能島村上氏の系図で、上関に在城していたとされる人物。村上武満の父とされている。
江戸期村上氏の系図
能島村上氏の系図である「北畠血統正伝系図」によれば、村上氏の祖・村上義顕の第二子に義有がいる。吉敏はこの義有の子とされ、「防州上関在城」と記されている。幼名は「源三郎」。受領名は「阿波守」。
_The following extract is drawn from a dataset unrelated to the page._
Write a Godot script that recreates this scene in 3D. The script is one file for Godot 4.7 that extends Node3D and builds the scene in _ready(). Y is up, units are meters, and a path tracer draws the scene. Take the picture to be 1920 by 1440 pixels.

子に対馬守武満。
天満宮の常夜燈
上関城の麓に鎮座する菅原神社(天満宮)には、江戸期の明和元年(1764)に毛利藩船出組組頭・村上図書広武*1が奉納した常夜燈が残されている。
この常夜燈の銘文*2には、防州竃門関(上関)の城山(上関城)を村上義顕が築き、その第三子の阿波守吉敏が守り、その子の対馬守武満が継いだとある。上記の系図とは少し違うが、吉敏と武満の存在は共通している。
「中国九州御祓賦帳」にみる上関の村上氏
「中国九州御祓賦帳」は伊勢神宮の御師・橋村氏が各国の旦那をまわり、守り札を配付した記録であるが、これの享禄五年(1532)の項によれば、当時上関に「上関村上殿」と「同村上弥三殿」なるものがいた。
これが上関と村上氏との関わりを示す初見史料とされる。村上氏は16世紀前半の時点で上関に進出し、伊勢神宮御師の檀家となっていたことが分かる。吉敏が実在の人物であれば、この二名のどちらかである可能性が高い。